Compile every line that includes the word "from".

[START DATA BLOCK]

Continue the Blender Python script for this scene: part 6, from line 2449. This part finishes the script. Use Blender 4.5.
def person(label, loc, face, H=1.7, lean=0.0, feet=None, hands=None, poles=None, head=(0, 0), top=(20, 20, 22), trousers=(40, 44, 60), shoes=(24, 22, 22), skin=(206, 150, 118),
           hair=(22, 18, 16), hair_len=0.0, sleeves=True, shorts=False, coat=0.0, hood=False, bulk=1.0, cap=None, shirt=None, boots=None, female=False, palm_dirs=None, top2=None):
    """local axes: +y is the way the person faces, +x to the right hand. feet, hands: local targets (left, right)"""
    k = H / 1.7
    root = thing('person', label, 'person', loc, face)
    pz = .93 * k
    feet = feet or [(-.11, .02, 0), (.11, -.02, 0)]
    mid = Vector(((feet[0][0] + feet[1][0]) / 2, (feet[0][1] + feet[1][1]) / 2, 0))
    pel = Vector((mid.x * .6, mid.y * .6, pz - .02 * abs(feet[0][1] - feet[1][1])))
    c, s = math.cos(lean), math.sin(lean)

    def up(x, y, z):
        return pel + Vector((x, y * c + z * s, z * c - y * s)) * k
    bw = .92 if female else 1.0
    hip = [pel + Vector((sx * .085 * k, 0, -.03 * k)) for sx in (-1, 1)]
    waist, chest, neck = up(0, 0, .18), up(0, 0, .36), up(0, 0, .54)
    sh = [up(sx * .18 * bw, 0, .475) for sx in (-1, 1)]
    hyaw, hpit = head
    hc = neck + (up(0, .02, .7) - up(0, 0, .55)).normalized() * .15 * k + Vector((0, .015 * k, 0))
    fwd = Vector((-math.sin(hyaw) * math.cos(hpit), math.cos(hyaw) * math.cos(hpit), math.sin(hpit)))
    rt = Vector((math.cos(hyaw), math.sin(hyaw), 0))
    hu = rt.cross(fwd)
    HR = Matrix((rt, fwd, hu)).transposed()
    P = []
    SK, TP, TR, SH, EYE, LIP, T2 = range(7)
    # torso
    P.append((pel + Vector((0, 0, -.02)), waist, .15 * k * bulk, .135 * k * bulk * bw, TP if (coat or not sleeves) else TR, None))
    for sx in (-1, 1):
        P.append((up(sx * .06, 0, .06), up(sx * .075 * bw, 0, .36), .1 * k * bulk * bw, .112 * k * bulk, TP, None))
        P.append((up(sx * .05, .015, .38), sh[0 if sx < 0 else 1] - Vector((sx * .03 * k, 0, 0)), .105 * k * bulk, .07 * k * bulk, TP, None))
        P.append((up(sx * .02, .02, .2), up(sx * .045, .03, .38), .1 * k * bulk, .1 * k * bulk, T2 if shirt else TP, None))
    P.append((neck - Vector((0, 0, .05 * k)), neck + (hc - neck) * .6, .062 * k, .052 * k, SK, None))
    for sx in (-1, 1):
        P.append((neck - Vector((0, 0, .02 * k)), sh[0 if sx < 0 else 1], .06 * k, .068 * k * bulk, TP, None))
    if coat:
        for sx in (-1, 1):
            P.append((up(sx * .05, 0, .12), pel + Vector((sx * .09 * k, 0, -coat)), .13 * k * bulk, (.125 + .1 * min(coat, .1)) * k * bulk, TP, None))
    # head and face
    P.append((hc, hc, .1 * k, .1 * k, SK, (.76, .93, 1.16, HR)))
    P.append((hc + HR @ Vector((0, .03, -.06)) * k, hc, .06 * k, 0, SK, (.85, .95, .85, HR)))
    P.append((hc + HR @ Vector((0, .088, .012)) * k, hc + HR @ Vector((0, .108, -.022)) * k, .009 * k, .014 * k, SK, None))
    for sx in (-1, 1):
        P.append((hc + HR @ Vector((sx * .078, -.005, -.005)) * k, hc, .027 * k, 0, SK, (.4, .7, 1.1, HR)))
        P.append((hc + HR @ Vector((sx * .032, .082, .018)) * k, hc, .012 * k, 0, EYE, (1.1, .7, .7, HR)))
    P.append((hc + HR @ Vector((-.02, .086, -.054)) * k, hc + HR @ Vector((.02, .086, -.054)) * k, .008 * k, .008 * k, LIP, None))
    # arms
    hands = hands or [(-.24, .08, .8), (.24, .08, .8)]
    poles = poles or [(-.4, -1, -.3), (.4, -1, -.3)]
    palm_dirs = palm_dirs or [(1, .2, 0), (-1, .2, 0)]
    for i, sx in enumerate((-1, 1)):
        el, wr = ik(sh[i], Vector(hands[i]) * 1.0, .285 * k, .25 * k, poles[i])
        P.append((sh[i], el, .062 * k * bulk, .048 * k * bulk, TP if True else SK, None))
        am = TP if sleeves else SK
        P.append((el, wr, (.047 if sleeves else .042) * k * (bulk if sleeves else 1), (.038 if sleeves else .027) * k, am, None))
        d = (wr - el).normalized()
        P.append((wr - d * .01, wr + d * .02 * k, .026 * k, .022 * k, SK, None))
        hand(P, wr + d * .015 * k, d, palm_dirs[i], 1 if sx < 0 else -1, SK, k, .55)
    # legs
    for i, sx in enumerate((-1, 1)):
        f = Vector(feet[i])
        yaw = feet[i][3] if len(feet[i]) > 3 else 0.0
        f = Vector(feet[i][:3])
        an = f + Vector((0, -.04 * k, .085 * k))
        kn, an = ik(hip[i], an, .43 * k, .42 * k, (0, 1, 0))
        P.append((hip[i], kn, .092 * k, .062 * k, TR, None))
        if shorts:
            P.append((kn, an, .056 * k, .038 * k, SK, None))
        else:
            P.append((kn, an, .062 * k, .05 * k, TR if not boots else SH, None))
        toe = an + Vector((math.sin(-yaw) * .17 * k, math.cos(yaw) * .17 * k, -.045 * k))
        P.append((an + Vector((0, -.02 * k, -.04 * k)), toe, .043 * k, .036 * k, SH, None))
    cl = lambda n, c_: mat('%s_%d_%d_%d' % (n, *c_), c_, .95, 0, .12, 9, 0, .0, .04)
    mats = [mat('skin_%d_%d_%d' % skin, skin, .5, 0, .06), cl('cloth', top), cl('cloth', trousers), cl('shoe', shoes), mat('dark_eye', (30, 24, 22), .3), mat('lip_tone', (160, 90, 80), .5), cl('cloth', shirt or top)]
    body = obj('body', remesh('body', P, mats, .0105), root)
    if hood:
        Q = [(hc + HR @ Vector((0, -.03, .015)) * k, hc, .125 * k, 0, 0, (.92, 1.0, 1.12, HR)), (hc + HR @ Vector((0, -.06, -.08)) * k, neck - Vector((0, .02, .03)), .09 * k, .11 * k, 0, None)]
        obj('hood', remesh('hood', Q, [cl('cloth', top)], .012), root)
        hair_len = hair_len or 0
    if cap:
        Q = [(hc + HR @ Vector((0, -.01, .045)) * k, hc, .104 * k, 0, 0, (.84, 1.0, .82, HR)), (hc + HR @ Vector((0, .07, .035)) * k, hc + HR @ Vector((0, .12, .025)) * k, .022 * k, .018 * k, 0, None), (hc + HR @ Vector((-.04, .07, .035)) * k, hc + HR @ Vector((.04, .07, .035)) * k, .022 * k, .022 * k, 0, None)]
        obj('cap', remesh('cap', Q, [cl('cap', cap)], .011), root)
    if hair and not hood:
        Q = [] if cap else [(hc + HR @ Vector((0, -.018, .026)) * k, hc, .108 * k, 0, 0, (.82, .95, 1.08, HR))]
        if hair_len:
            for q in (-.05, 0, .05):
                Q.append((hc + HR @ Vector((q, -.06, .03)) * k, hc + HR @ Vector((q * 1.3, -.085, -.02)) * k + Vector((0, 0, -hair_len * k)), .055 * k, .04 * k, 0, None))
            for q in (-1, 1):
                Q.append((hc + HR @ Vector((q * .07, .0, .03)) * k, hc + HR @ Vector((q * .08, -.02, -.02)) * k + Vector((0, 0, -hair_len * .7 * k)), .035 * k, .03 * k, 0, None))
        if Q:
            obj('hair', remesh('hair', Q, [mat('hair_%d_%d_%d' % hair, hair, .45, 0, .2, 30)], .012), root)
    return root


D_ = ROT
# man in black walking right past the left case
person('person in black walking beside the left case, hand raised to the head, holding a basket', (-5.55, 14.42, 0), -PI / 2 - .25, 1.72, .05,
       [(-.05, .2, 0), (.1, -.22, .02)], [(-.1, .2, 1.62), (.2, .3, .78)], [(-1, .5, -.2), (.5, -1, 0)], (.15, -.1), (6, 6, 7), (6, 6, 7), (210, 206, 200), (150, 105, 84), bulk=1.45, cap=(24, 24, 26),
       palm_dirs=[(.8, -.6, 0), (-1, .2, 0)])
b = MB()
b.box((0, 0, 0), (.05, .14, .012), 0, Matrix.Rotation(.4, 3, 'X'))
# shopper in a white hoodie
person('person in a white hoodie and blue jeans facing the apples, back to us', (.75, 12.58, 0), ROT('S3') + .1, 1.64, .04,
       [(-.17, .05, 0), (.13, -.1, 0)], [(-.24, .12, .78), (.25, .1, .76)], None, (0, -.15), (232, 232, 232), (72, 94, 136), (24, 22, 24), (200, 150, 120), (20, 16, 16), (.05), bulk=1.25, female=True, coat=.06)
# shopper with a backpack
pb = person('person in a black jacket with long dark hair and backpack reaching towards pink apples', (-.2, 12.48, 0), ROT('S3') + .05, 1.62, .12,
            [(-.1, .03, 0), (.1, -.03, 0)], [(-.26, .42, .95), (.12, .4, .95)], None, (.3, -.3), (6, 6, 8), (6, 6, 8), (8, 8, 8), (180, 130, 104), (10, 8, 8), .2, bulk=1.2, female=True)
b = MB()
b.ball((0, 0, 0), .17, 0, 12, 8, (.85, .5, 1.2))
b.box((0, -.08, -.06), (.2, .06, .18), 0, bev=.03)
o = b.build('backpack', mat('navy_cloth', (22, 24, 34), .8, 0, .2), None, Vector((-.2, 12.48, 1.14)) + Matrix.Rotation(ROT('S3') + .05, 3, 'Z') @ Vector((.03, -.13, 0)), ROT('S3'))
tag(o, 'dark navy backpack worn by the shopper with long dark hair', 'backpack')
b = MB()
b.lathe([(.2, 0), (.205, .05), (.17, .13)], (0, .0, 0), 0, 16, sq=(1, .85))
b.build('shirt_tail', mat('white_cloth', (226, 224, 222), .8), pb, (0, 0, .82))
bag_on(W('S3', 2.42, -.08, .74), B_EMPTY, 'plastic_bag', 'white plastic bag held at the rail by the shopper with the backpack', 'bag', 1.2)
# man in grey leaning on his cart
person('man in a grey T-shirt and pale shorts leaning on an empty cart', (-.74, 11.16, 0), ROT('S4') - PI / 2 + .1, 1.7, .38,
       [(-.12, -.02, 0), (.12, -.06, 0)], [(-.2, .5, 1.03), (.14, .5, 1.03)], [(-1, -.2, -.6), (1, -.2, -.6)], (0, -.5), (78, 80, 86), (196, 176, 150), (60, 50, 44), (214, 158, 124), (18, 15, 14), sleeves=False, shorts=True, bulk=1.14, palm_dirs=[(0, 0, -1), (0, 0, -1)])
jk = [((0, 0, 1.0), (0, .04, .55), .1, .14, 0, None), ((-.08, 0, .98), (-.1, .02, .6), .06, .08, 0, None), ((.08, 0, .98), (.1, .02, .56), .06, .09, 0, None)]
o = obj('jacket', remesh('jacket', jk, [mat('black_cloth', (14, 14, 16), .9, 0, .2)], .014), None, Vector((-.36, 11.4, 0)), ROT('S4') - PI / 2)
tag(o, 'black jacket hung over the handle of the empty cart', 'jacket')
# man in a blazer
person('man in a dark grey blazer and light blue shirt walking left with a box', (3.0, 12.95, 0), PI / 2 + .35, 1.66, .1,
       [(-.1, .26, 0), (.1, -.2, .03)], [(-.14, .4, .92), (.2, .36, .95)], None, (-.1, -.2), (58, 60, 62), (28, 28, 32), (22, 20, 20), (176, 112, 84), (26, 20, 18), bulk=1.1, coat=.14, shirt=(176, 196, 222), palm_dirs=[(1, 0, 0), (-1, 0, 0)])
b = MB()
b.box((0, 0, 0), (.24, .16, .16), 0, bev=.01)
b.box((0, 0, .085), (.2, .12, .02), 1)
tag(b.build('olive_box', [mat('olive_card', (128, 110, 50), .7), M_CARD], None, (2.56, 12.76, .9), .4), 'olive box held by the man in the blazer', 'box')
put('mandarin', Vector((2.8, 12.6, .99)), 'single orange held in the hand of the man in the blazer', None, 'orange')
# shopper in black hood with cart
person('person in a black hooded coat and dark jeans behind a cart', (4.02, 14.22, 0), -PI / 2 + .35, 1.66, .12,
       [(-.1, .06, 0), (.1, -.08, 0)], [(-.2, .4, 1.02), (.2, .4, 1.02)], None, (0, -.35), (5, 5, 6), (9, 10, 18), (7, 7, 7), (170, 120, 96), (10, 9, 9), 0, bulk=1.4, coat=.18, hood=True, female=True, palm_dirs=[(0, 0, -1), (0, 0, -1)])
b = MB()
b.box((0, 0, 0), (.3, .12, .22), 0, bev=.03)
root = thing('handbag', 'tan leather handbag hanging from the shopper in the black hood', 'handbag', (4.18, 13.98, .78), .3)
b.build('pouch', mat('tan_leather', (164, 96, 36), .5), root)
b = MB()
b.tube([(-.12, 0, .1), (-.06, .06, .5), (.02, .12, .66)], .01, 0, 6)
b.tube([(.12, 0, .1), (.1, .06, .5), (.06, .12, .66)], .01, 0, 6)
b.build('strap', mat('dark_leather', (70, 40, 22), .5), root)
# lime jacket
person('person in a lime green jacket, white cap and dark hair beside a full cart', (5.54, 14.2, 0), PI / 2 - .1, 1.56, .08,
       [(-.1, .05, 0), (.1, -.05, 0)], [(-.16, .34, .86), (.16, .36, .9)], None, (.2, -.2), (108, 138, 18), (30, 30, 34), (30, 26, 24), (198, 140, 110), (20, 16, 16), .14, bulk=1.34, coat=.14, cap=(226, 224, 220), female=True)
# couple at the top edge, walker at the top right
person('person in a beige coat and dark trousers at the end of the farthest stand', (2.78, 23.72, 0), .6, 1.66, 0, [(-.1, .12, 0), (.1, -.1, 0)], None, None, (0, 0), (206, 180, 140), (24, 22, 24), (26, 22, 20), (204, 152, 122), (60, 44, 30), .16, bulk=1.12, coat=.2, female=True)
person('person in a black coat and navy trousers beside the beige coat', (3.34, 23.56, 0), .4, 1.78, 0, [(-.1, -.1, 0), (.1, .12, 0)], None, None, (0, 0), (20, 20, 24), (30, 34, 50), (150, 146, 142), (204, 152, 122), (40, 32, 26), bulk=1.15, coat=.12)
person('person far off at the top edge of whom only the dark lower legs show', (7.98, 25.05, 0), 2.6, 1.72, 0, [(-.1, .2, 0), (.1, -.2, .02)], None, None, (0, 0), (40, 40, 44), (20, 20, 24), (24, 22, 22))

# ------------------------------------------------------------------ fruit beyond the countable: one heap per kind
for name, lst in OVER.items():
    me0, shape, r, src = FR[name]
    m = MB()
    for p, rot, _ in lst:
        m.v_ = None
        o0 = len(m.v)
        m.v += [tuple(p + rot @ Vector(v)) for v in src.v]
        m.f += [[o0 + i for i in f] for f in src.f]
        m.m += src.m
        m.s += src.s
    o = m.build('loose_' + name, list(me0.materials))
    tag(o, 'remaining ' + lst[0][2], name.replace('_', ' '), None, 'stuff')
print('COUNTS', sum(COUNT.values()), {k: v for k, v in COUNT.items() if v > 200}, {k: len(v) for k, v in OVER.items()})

[END DATA BLOCK]

FINAL ANSWER:
Continue the Blender Python script for this scene: part 6, from line 2449. This part finishes the script. Use Blender 4.5.
root = thing('handbag', 'tan leather handbag hanging from the shopper in the black hood', 'handbag', (4.18, 13.98, .78), .3)